- STORED DATA

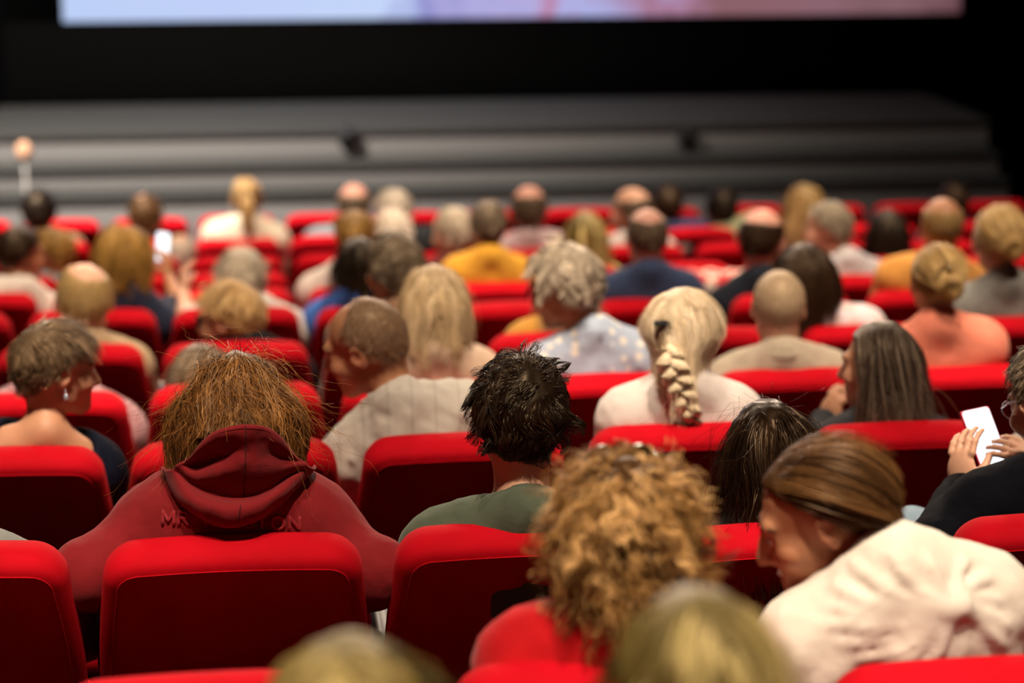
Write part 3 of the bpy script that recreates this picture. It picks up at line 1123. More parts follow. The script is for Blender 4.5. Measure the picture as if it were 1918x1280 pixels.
# ------------------------------------------------------------------ people
PEOPLE = {}
SKINC = {'fair': (.60, .33, .22), 'mid': (.52, .26, .155), 'tan': (.44, .20, .105), 'pink': (.62, .31, .23)}

def head_prims(s, Hc, HR, sc, sex, ears=True, feat=True):
    T = lambda p: HR @ (np.asarray(p, float) * sc) + Hc
    m = sex == 'm'
    s.ell(T((0, -.014, .030)), np.array((.075, .096, .086)) * sc, HR, .02)
    s.ell(T((0, .034, -.035)), np.array((.060, .062, .074)) * sc, HR, .025)
    s.cap(T((-.038, .012, -.068)), T((0, .072, -.096)), (.024 if m else .021) * sc, .020 * sc, .025)
    s.cap(T((.038, .012, -.068)), T((0, .072, -.096)), (.024 if m else .021) * sc, .020 * sc, .025)
    if feat:
        s.cap(T((-.034, .078, .024)), T((.034, .078, .024)), .015 * sc, None, .015)
        for e in (-1, 1):
            s.ell(T((e * .034, .101, .002)), np.array((.019, .018, .012)) * sc, HR, .012, 'sub')
            s.ell(T((e * .042, .058, -.030)), np.array((.030, .028, .026)) * sc, HR, .02)
            s.ell(T((e * .032, .078, .002)), np.array((.0150, .0125, .0105)) * sc, HR, .006)
        s.cap(T((0, .090, .012)), T((0, .113, -.034)), .0085 * sc, .0125 * sc, .010)
        s.cap(T((-.013, .098, -.038)), T((.013, .098, -.038)), .0085 * sc, None, .008)
        s.cap(T((-.021, .084, -.061)), T((.021, .084, -.061)), .0085 * sc, None, .010)
        s.cap(T((-.017, .083, -.073)), T((.017, .083, -.073)), .0090 * sc, None, .010)
        s.cap(T((-.024, .093, -.067)), T((.024, .093, -.067)), .0030 * sc, None, .004, 'sub')
    if ears:
        for e in (-1, 1):
            Re = HR @ rot(0, 0, 0) @ np.array(Matrix.Rotation(e * math.radians(-22), 3, 'Z')) @ np.array(Matrix.Rotation(math.radians(-12), 3, 'X'))
            s.ell(T((e * .080, -.012, -.004)), np.array((.0085, .021, .033)) * sc, Re, .008)
            s.ell(T((e * .088, -.008, .002)), np.array((.0065, .011, .017)) * sc, Re, .005, 'sub')

def hand_prims(s, wr, d, nrm, sc=1.0, curl_=.5, thumb_side=1, spread=.5):
    """wr wrist, d pointing direction, nrm back-of-hand normal"""
    d, nrm = unit(d), unit(nrm)
    sd = np.cross(d, nrm)
    nrm = np.cross(sd, d)
    R = np.stack([sd, d, nrm], 1)
    s.ell(wr + d * .045 * sc, np.array((.038, .050, .0165)) * sc, R, .012)
    for i, (off, ln) in enumerate(((-.029, .072), (-.010, .080), (.010, .075), (.028, .060))):
        ln *= sc
        off2 = -off * thumb_side * -1
        b = wr + d * .085 * sc + sd * off2 * sc
        dirv = d
        seg = [b]
        rad = [.0092 * sc]
        for j, fr in enumerate((.42, .32, .26)):
            ang = curl_ * (.45 + .5 * j) + i * .03
            v = unit(d * math.cos(ang) - nrm * math.sin(ang) + sd * off2 * spread * 4)
            seg.append(seg[-1] + v * ln * fr)
            rad.append((.0088 - .0011 * (j + 1)) * sc)
        s.chain(seg, rad, .004)
    b = wr + d * .022 * sc - sd * thumb_side * .030 * sc * 1.0
    v1 = unit(d * .75 - sd * thumb_side * .65 - nrm * .35)
    v2 = unit(d * .9 - sd * thumb_side * .15 - nrm * .45)
    s.chain([b, b + v1 * .038 * sc, b + v1 * .038 * sc + v2 * .034 * sc], [.0135 * sc, .0105 * sc, .0085 * sc], .008)

def make_trousers():
    out = {}
    for key in ('a',):
        ax = axis_fine(-.27, .27, .014, []); ay = axis_fine(-.2, .72, .016, []); az = axis_fine(-.5, .32, .016, [])
        s = SDF(ax, ay, az)
        s.ell((0, -.01, .10), (.18, .13, .125), k=.04)
        for e in (-1, 1):
            s.cap((e * .09, .03, .085), (e * .12, .44, .09), .085, .066, .05)
            s.cap((e * .12, .44, .085), (e * .12, .42, -.40), .066, .052, .03)
        V, Q = s.mesh()
        out['t'] = (V, Q)
        s = SDF(axis_fine(-.2, .2, .012, []), axis_fine(.3, .72, .012, []), axis_fine(-.5, -.3, .012, []))
        for e in (-1, 1):
            s.cap((e * .12, .42, -.415), (e * .125, .60, -.425), .032, .024, .02)
            s.cap((e * .12, .42, -.41), (e * .12, .42, -.38), .036, .03, .02)
        V, Q = s.mesh()
        V[:, 2] = np.maximum(V[:, 2], -.449)
        out['s'] = (V, Q)
    return out
TR = make_trousers()
_tr_cache = {}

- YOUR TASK
Reproduce the material above exactly, first line through the line that contains "s.ell(T((e * .088, -.008, .002)), np.array((.0065, .011, .017))", minus the pictures.

- SOLUTION
Write part 3 of the bpy script that recreates this picture. It picks up at line 1123. More parts follow. The script is for Blender 4.5. Measure the picture as if it were 1918x1280 pixels.
# ------------------------------------------------------------------ people
PEOPLE = {}
SKINC = {'fair': (.60, .33, .22), 'mid': (.52, .26, .155), 'tan': (.44, .20, .105), 'pink': (.62, .31, .23)}

def head_prims(s, Hc, HR, sc, sex, ears=True, feat=True):
    T = lambda p: HR @ (np.asarray(p, float) * sc) + Hc
    m = sex == 'm'
    s.ell(T((0, -.014, .030)), np.array((.075, .096, .086)) * sc, HR, .02)
    s.ell(T((0, .034, -.035)), np.array((.060, .062, .074)) * sc, HR, .025)
    s.cap(T((-.038, .012, -.068)), T((0, .072, -.096)), (.024 if m else .021) * sc, .020 * sc, .025)
    s.cap(T((.038, .012, -.068)), T((0, .072, -.096)), (.024 if m else .021) * sc, .020 * sc, .025)
    if feat:
        s.cap(T((-.034, .078, .024)), T((.034, .078, .024)), .015 * sc, None, .015)
        for e in (-1, 1):
            s.ell(T((e * .034, .101, .002)), np.array((.019, .018, .012)) * sc, HR, .012, 'sub')
            s.ell(T((e * .042, .058, -.030)), np.array((.030, .028, .026)) * sc, HR, .02)
            s.ell(T((e * .032, .078, .002)), np.array((.0150, .0125, .0105)) * sc, HR, .006)
        s.cap(T((0, .090, .012)), T((0, .113, -.034)), .0085 * sc, .0125 * sc, .010)
        s.cap(T((-.013, .098, -.038)), T((.013, .098, -.038)), .0085 * sc, None, .008)
        s.cap(T((-.021, .084, -.061)), T((.021, .084, -.061)), .0085 * sc, None, .010)
        s.cap(T((-.017, .083, -.073)), T((.017, .083, -.073)), .0090 * sc, None, .010)
        s.cap(T((-.024, .093, -.067)), T((.024, .093, -.067)), .0030 * sc, None, .004, 'sub')
    if ears:
        for e in (-1, 1):
            Re = HR @ rot(0, 0, 0) @ np.array(Matrix.Rotation(e * math.radians(-22), 3, 'Z')) @ np.array(Matrix.Rotation(math.radians(-12), 3, 'X'))
            s.ell(T((e * .080, -.012, -.004)), np.array((.0085, .021, .033)) * sc, Re, .008)
            s.ell(T((e * .088, -.008, .002)), np.array((.0065, .011, .017)) * sc, Re, .005, 'sub')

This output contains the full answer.